SHORT TASK
Copy the listing below line for line, starting at its first line and ending with the line that has "col = scene.collection" in it. Add nothing.

GIVEN INFORMATION
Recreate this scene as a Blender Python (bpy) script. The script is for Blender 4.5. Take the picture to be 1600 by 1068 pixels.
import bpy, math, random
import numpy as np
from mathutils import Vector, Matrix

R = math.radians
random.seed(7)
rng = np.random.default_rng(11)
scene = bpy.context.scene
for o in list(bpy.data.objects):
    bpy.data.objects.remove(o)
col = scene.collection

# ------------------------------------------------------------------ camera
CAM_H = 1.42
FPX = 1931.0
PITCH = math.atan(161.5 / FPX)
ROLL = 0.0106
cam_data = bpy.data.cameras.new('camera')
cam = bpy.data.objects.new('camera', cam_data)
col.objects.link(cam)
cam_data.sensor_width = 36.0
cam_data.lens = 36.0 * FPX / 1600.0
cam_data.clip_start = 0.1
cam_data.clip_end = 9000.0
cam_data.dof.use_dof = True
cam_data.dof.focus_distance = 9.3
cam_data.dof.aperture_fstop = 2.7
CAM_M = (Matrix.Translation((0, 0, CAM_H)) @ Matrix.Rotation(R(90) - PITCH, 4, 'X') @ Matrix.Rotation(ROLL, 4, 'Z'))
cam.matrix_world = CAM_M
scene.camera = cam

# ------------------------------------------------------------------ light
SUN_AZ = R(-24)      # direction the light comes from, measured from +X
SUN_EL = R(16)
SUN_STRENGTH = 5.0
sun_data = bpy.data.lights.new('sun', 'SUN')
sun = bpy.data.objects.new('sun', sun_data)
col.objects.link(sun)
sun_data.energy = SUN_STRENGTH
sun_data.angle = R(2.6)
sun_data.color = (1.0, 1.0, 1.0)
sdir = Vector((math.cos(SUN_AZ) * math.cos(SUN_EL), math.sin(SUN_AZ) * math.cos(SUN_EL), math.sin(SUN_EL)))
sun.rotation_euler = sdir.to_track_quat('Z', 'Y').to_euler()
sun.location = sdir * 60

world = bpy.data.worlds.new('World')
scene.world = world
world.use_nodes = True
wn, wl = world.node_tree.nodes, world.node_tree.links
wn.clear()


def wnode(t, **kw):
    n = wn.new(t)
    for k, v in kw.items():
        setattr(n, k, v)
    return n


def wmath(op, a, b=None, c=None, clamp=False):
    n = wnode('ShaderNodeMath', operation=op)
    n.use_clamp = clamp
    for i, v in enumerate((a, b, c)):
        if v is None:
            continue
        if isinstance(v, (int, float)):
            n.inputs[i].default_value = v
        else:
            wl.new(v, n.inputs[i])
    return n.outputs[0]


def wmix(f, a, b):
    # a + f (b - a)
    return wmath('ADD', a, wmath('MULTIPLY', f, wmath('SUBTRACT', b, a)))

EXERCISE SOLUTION
Recreate this scene as a Blender Python (bpy) script. The script is for Blender 4.5. Take the picture to be 1600 by 1068 pixels.
import bpy, math, random
import numpy as np
from mathutils import Vector, Matrix

R = math.radians
random.seed(7)
rng = np.random.default_rng(11)
scene = bpy.context.scene
for o in list(bpy.data.objects):
    bpy.data.objects.remove(o)
col = scene.collection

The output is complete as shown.